Valerie Belin’s Super Models series has an eerie and close relationship to the world of mass consumption, digital communication, and disembodied social interaction.

Photographs have altered public consciousness and influenced humanity throughout history. Photographic images have displayed the medium’s power to shape or at least comment on society. Apparent in the endless array of images and signs that predominate contemporary culture, Belin’s work is a significant example of art that questions the validity and complexity of its representations. 

In the extreme of these altered projections, renowned photographic historian and critic Vicki Goldberg has noted:

“Photographs sign cruel pacts with youth and beauty and publicity. Lainie Kazan, the singer, and actress told a television interviewer in 1986 that she did not go out of the house for seven years because she could not live up to her airbrushed and retouched portraits. “I went to bed in 1969 and didn’t get up until 1976… I would not come out until I looked like my photograph.”
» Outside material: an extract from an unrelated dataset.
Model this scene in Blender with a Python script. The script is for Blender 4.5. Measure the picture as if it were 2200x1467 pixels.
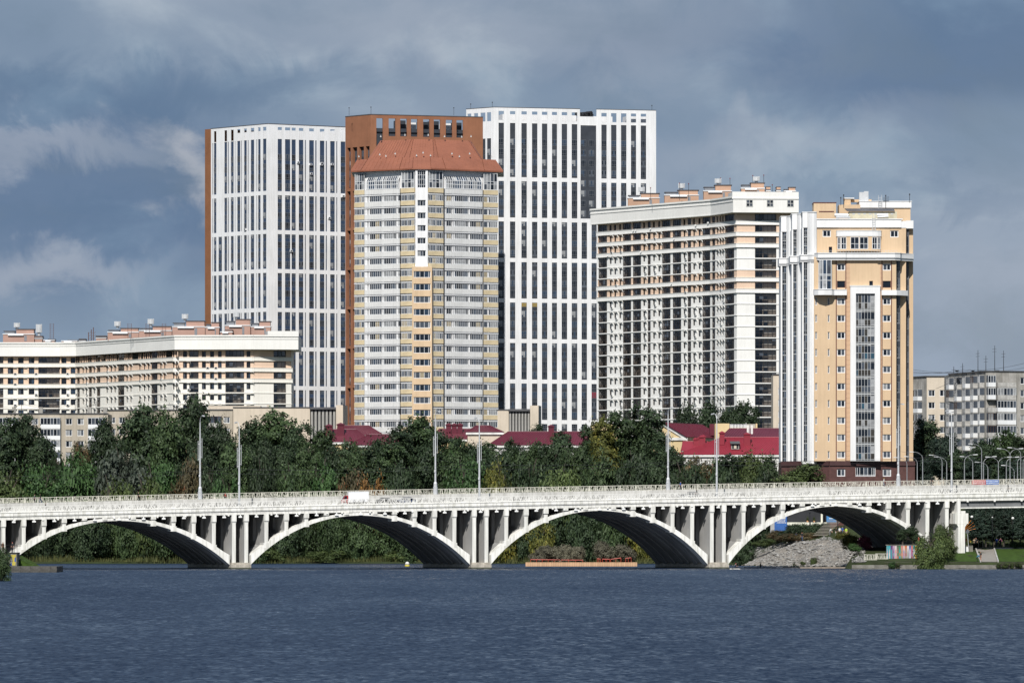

The Super Models, (Ishtar and Saffron,) are resplendent in form and color and kaleidoscopic in their suggestions of possibilities. In conclusion, they become dynamic compositions moving out of the picture plane. The digital photographs are akin to looking at nature through a macro lens in which reality becomes distorted and unfamiliar. 

In a time when contemporary art has infinitely explored the myriad uses of the photographic medium, Valerie Belin’s work posits as an original and distinctive aesthetic.